JENESYS was fun. Met a lot of people that I would not have had the opportunity to meet if I had spent my days in Singapore. Spoke quite a bit of Japanese, and I am convinced that I would like to continue learning the language. Of course, I need to do a lot more work, but I think I should be fine if I work a little bit harder and put in more effort. That is mainly what is lacking...

Wanted to say a lot of things, but now that I look back at the time spent, a lot of the stuff that I felt were major turning points seem to be nothing but minor bumps in the road. Not so important that I should go on and on about what happened. And I realised that we always tend to put down negative thoughts? I should pen more positive things. Not sure why, but I sometimes get the feeling that people are trying to boast if they talk about good stuff? As if somewhere along the way, it became a crime to be happy. So to try and make things happy, I'm going to talk about all the wonderful people I met in JENESYS!
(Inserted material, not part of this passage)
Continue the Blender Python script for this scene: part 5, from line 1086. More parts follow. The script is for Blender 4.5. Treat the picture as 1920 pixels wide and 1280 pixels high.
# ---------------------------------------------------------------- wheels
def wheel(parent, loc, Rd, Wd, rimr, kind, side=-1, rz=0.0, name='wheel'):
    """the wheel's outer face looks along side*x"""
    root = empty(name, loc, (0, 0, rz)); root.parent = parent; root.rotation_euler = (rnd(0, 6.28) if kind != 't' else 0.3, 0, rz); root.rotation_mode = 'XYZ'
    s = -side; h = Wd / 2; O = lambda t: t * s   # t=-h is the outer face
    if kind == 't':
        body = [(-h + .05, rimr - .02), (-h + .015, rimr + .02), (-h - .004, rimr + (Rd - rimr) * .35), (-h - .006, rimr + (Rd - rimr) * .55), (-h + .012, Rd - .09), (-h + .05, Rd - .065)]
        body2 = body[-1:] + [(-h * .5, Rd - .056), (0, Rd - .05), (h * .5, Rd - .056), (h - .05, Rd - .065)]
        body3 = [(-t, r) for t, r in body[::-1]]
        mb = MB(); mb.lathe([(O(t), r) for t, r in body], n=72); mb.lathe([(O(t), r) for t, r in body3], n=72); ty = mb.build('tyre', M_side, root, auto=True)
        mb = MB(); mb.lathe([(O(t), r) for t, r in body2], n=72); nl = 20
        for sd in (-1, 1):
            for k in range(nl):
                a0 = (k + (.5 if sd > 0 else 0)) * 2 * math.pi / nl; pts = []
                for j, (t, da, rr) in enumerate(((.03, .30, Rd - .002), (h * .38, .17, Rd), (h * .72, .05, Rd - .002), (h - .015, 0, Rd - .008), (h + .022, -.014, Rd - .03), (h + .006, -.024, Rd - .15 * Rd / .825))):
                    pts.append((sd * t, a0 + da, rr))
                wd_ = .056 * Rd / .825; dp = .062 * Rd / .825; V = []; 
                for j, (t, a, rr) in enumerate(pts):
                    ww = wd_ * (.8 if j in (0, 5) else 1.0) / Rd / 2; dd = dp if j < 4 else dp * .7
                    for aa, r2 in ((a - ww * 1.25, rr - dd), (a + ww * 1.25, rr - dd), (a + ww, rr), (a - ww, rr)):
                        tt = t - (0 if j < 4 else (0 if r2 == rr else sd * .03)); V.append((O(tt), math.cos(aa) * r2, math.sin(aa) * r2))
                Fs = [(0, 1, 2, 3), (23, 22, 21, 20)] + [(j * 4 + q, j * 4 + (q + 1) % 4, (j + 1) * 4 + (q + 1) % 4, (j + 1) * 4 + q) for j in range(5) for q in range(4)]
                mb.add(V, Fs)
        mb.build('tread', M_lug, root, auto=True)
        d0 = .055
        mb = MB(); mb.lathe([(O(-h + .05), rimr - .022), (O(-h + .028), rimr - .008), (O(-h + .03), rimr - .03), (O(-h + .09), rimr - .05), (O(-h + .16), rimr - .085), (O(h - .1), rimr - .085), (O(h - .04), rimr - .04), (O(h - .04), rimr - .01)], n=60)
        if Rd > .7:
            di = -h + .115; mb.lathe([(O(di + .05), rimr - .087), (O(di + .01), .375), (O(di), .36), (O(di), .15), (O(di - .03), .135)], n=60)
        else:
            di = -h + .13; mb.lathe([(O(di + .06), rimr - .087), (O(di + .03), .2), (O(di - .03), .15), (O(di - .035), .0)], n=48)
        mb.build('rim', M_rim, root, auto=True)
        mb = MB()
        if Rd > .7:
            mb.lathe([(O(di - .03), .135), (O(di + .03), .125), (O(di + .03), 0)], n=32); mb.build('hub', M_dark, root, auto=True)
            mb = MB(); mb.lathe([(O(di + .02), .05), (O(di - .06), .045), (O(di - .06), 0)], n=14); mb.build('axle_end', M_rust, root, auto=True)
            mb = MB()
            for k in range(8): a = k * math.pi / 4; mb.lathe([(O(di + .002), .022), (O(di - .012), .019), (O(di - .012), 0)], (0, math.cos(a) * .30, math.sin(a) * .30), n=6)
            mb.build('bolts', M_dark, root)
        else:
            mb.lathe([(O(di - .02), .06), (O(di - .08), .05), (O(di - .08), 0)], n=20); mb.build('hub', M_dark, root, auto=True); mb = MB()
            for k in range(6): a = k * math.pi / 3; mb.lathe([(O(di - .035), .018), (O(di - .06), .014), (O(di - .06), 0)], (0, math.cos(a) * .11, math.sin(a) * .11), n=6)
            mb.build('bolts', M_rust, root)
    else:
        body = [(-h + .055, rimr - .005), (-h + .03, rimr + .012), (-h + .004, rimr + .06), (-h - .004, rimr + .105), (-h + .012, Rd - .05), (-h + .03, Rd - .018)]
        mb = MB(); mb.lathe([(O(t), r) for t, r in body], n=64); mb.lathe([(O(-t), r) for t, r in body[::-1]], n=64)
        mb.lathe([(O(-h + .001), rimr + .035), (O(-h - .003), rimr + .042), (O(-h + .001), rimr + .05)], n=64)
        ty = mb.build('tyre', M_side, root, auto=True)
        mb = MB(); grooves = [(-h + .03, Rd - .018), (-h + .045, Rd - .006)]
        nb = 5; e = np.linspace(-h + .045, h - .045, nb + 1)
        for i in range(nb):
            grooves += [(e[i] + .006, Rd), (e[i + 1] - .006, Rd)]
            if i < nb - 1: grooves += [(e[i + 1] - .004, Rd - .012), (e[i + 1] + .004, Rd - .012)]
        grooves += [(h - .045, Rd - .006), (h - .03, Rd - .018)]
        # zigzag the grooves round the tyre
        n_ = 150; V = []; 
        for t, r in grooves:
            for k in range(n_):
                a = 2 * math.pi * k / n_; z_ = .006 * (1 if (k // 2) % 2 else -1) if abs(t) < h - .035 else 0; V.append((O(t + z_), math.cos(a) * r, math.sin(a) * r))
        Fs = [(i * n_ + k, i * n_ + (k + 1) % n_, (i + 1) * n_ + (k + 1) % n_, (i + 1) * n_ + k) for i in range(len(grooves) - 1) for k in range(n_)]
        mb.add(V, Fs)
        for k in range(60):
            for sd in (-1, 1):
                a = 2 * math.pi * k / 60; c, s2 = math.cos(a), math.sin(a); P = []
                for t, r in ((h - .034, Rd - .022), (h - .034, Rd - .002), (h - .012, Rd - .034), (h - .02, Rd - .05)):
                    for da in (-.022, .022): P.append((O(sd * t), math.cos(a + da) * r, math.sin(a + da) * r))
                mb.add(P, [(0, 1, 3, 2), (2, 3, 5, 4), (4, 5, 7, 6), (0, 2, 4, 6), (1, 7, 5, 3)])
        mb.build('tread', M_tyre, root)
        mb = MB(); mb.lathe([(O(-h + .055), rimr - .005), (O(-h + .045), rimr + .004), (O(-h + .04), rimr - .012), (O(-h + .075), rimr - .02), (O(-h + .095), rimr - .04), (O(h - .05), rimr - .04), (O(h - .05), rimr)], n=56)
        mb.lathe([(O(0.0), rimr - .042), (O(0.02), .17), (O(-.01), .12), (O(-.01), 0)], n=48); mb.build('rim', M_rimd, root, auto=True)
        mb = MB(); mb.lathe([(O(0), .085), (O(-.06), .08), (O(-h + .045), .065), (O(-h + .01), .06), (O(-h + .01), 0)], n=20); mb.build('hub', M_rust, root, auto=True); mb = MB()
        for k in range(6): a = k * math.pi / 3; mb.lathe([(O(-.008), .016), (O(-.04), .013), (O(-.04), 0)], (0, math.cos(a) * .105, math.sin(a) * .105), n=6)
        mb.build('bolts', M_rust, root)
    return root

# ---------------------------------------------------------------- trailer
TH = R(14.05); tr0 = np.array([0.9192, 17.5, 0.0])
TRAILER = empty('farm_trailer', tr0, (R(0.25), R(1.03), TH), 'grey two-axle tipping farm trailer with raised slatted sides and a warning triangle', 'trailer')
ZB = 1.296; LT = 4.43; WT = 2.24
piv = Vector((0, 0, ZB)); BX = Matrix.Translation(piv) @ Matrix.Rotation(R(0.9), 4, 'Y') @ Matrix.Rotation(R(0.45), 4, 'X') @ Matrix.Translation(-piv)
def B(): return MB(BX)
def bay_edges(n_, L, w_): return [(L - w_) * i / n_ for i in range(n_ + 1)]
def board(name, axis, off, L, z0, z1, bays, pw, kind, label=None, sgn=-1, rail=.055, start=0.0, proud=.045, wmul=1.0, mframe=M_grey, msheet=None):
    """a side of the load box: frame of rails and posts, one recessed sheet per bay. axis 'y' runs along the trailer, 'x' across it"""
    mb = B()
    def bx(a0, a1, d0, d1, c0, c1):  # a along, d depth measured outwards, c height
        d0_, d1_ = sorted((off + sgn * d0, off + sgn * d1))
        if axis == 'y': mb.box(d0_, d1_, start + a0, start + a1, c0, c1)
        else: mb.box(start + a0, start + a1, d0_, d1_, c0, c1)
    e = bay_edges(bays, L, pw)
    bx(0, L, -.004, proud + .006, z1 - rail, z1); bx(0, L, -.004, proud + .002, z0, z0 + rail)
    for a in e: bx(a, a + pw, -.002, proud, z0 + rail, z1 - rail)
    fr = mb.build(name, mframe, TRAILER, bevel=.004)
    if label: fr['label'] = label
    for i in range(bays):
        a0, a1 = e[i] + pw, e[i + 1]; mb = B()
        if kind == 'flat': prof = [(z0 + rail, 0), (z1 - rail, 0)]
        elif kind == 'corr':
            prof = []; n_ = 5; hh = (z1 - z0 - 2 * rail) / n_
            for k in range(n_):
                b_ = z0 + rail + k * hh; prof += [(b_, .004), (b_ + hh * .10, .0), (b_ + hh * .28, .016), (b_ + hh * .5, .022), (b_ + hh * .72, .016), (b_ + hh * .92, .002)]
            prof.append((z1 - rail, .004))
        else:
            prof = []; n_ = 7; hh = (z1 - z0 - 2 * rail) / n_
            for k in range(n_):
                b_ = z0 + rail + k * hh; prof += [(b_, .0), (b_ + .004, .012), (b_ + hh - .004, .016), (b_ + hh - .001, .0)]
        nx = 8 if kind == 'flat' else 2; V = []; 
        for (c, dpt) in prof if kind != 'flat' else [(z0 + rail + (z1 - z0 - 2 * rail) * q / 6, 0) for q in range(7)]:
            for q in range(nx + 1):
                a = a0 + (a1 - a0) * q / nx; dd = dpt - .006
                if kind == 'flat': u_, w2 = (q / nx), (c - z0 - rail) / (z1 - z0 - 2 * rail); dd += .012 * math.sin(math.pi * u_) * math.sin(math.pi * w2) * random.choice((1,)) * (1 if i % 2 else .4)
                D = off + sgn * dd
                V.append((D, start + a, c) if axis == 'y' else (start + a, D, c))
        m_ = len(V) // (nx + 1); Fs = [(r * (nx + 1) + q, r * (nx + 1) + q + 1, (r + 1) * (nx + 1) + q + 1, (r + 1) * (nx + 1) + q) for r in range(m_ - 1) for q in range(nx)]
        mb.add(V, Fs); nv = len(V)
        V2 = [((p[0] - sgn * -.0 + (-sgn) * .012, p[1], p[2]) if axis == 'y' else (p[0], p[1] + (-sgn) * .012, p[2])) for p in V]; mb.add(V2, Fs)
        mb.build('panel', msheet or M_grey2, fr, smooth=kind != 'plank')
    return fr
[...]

First things first, everyone I get along with are nice people. I have no idea why, ok, maybe I do and I think its because I am such a demanding person, that the only people who can get along well with me are people who are rather tolerant of others. Either that or they are kinda strange people too. Well, however things may be, I need to thank them for travelling with me, laughing with me, waking me up in the morning for breakfast... Yeah, we were a pretty bonded group, enjoying the dizzying heights on the seventeen floor. Made a LOT of noise, partied a bit, bitched a lot... I think we became friends because these were the people without cultural differences. If there is one thing that I have realised, people are very cruel to those who insult their culture. Fundamental difference between two individuals, and ignorance is a poor excuse for being rude and disrespectful.

Was supposed to type a lot more, but I think I lost the flow of the entire post. Shall end here... Hopefully inspiration strikes and I go into more detail about the trip.

"It is often the things we cannot see that shape the person we become."